Werfen wir abschließend einen Blick über den Tellerrand: Wie schätzen Sie Deutschland im internationalen Vergleich ein? Welche guten Ansätze könnte Deutschland von anderen Ländern übernehmen?
Wir haben gezielt in unsere europäischen Nachbarländer geschaut, um Integrationserfolge zu vergleichen, aber auch um Optimierungsansätze adaptieren zu können. So waren wir u. a. in den Niederlanden, Dänemark, Norwegen, Schweden und Österreich. Die Erfahrungswerte aus dem Ausland sowie die Erkenntnisse aus der Fluchtbewegung in den Jahren 2015/2016 haben wir beim Job-Turbo berücksichtigt und einbezogen.
Diskutiert werden oft die auf den ersten Blick scheinbar besseren Erwerbsquoten in Nachbarländern, wie zum Beispiel den Niederlanden.

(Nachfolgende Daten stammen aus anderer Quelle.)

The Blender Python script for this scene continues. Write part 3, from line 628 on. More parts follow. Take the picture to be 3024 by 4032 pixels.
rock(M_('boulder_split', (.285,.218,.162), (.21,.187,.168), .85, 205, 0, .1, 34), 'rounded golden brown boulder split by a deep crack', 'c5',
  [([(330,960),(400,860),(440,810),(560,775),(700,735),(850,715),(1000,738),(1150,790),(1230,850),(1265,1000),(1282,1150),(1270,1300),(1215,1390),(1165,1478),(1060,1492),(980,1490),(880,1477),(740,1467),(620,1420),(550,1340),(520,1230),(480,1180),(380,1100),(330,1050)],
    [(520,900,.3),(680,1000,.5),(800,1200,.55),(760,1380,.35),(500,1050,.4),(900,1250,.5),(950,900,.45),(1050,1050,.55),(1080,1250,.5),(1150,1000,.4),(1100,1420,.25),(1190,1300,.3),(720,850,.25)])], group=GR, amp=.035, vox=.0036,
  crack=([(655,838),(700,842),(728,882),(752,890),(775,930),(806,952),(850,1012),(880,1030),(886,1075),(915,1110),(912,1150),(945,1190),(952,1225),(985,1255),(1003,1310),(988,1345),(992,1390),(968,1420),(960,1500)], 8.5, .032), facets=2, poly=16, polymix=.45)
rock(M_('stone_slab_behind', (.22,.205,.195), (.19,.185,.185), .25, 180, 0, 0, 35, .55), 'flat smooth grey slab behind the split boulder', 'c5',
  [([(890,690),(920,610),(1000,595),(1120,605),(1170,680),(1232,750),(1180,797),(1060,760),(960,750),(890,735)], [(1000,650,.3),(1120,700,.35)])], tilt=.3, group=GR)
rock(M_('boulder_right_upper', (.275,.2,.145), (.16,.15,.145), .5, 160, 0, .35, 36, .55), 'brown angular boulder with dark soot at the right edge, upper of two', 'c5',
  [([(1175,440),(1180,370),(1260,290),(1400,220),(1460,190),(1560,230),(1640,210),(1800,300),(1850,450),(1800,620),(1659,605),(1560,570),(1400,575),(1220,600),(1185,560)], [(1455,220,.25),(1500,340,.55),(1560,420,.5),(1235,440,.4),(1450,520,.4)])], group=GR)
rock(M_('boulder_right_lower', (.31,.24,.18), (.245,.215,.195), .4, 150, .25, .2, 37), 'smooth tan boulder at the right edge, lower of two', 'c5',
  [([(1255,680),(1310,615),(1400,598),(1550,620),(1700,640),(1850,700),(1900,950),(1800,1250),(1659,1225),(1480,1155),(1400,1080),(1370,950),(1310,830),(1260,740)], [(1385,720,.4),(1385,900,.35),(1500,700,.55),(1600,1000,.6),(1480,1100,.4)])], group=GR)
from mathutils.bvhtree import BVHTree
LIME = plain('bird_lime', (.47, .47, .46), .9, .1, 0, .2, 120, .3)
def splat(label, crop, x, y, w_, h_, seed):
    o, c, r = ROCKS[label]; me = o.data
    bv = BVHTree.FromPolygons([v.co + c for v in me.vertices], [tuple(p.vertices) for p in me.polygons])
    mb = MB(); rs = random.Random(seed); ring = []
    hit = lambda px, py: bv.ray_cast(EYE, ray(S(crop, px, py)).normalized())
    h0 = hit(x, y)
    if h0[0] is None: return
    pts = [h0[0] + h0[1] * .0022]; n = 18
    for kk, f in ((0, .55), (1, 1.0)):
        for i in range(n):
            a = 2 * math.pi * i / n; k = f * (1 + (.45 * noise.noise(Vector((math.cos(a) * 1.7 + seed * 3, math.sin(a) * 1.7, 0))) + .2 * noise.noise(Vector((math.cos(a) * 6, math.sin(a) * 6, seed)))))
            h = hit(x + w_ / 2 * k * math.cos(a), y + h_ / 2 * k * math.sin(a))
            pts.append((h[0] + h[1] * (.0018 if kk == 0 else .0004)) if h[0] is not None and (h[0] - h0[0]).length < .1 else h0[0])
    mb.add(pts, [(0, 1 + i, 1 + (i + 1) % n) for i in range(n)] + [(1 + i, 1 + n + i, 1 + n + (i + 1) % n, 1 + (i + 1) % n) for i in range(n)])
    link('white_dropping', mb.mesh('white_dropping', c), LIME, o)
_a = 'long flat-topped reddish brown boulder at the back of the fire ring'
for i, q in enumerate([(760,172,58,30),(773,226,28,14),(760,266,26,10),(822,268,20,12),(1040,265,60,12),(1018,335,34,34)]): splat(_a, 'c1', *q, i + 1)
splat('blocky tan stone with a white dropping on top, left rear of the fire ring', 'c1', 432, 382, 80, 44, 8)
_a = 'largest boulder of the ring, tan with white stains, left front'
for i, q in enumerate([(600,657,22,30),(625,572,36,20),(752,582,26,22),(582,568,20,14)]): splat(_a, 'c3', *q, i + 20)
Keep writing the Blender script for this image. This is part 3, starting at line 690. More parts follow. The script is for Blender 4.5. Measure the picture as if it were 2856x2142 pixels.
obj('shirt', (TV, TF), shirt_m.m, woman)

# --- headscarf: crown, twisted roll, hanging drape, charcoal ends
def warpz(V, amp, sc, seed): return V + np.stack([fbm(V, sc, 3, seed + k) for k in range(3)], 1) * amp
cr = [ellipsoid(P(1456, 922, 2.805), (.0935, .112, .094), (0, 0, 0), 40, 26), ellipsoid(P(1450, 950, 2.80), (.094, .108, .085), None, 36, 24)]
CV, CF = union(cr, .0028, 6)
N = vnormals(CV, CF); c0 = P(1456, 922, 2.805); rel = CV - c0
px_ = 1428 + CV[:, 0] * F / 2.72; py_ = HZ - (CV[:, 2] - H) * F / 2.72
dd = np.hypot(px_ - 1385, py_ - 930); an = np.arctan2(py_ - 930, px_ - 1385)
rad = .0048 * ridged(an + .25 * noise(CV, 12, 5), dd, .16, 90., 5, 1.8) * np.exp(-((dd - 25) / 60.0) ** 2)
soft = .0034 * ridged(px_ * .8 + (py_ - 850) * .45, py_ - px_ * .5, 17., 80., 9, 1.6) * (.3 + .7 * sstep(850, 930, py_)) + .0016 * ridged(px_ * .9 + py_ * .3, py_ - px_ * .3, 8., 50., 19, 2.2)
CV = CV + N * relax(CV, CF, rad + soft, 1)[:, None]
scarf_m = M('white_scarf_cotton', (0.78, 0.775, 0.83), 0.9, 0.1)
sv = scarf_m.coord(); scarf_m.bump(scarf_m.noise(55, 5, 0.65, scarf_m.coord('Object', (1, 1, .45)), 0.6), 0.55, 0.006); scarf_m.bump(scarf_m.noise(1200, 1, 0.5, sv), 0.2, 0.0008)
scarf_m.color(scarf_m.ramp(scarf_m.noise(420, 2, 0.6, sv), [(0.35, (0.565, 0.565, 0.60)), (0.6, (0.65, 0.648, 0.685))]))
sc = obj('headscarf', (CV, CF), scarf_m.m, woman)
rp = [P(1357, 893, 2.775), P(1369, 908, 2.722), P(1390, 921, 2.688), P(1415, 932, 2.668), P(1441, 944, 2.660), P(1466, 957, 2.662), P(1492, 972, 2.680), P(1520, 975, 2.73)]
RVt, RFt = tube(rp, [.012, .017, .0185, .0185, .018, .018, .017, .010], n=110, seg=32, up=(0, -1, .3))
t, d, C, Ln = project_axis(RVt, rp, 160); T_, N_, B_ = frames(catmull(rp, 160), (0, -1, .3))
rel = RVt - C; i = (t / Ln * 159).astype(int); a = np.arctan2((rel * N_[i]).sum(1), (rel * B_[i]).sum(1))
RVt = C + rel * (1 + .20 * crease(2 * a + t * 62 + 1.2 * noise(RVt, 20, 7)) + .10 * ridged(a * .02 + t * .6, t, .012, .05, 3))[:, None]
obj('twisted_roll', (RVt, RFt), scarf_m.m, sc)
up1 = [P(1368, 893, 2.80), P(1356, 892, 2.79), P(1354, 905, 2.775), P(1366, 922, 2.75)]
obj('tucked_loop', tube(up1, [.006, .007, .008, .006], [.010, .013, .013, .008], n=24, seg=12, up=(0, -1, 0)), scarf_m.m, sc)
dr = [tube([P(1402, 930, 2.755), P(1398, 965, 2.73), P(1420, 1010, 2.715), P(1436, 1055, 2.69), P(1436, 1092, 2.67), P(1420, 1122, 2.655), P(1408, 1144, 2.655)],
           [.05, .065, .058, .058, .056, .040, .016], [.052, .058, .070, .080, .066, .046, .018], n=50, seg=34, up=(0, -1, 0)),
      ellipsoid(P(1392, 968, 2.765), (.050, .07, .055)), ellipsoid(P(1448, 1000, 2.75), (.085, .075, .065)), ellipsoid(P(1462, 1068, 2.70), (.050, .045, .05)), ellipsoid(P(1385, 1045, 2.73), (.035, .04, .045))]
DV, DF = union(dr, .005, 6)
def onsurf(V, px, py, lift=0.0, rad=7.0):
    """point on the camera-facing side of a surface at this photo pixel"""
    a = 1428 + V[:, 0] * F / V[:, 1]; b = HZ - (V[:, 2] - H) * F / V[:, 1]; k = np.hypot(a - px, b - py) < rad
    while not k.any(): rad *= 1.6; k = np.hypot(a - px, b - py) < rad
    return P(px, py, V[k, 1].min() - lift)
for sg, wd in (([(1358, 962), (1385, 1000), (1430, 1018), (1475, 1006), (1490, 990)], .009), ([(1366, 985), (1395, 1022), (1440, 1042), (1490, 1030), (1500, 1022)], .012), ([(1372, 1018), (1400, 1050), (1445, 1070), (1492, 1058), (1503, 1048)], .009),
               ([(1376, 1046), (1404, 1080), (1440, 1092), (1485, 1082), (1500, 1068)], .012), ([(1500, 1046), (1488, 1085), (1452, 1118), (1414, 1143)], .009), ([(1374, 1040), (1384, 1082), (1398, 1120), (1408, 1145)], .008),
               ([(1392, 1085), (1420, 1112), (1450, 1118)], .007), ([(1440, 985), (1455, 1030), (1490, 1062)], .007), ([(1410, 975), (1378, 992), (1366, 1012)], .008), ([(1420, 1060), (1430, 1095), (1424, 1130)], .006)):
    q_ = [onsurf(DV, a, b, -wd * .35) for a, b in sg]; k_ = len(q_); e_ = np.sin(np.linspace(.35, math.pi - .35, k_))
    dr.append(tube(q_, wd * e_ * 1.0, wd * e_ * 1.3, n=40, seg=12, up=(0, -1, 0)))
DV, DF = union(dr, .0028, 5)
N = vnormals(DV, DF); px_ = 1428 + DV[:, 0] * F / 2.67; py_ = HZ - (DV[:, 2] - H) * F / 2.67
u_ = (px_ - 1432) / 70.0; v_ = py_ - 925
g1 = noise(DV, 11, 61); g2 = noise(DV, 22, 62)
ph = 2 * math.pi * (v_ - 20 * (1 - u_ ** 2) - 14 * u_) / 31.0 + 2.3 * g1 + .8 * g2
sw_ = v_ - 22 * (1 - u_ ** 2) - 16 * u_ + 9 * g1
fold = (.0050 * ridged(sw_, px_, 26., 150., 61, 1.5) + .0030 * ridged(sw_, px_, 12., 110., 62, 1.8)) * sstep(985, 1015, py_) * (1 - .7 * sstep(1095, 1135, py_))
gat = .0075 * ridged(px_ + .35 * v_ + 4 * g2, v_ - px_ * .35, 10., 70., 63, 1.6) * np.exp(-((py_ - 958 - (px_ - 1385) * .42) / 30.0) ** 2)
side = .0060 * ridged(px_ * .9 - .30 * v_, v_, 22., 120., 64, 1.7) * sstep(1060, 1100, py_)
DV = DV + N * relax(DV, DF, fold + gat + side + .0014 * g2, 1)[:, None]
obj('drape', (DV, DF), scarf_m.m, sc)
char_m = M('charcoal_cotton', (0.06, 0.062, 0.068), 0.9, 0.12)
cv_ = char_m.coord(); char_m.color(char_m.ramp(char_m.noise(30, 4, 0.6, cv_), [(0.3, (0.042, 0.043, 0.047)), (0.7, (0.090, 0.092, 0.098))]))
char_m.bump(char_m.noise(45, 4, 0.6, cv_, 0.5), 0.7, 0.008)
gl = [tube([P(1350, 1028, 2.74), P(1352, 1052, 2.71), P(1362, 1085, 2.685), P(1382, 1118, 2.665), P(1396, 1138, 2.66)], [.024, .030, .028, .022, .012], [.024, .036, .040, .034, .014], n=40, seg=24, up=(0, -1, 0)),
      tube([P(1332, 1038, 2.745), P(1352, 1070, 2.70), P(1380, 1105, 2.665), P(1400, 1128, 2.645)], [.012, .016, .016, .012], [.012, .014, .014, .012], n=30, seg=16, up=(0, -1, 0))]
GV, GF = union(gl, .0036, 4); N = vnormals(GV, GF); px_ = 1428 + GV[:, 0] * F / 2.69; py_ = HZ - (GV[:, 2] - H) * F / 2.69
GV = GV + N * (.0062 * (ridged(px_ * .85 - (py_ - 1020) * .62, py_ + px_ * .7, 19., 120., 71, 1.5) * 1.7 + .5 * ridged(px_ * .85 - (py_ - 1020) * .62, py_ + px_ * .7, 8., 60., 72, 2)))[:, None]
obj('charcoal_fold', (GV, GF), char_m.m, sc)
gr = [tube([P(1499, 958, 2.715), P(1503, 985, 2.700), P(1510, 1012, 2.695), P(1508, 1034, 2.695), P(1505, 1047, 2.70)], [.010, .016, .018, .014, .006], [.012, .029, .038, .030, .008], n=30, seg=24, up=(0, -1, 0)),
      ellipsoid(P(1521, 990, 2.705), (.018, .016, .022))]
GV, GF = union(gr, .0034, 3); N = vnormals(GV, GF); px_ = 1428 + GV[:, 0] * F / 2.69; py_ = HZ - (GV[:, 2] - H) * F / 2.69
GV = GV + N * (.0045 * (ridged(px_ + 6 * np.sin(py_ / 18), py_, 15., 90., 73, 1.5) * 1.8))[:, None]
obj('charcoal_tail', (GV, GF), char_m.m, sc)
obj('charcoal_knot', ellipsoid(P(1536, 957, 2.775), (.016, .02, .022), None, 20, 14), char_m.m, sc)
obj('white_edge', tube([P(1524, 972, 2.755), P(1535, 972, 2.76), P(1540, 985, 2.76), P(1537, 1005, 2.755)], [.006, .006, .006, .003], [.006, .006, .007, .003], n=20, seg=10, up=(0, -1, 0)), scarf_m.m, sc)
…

Hier muss man aber auch wissen, dass in den Niederlanden sogenannte On-Call-Jobs, bei denen die Arbeitskräfte stundenweise abgerufen werden können, in der Statistik trotzdem als Beschäftigung gezählt werden.
Wenn wir die langfristige Perspektive betrachten, dann läuft die Arbeitsmarktintegration Geflüchteter in Deutschland sogar überdurchschnittlich. Aktuelle Auswertungen unseres Forschungsinstitutes für Arbeitsmarkt- und Berufsforschung zeigen, dass die sogenannte Erwerbstätigenquote der 2015 nach Deutschland zugezogenen Geflüchteten inzwischen bei 64 Prozent liegt und sich damit dem Bevölkerungsdurchschnitt von 77 Prozent annähert.
Wenn man dabei nur die Männer anschaut, arbeiten sogar drei Viertel. Zum Vergleich: Die Quote der männlichen Bevölkerung liegt da auf gleichem Niveau. Zutreffend ist allerdings auch, dass es bisher weit weniger gut gelingt, geflüchtete Frauen aus den Asylherkunftsländern in Arbeit zu bringen. Hier arbeitet knapp ein Drittel der 2015 zugezogenen Frauen.
Auch im internationalen Vergleich zeigt sich, dass sich die Investition in Sprache lohnt, denn die Integrationen in den Arbeitsmarkt sind dann nachhaltiger. Direkte Integration in Arbeit ohne Sprachkenntnisse hat, wissenschaftlich belegt, eher eine negative Auswirkung auf die Nachhaltigkeit der Beschäftigungsverhältnisse.
Wir danken Ihnen herzlich für das Interview!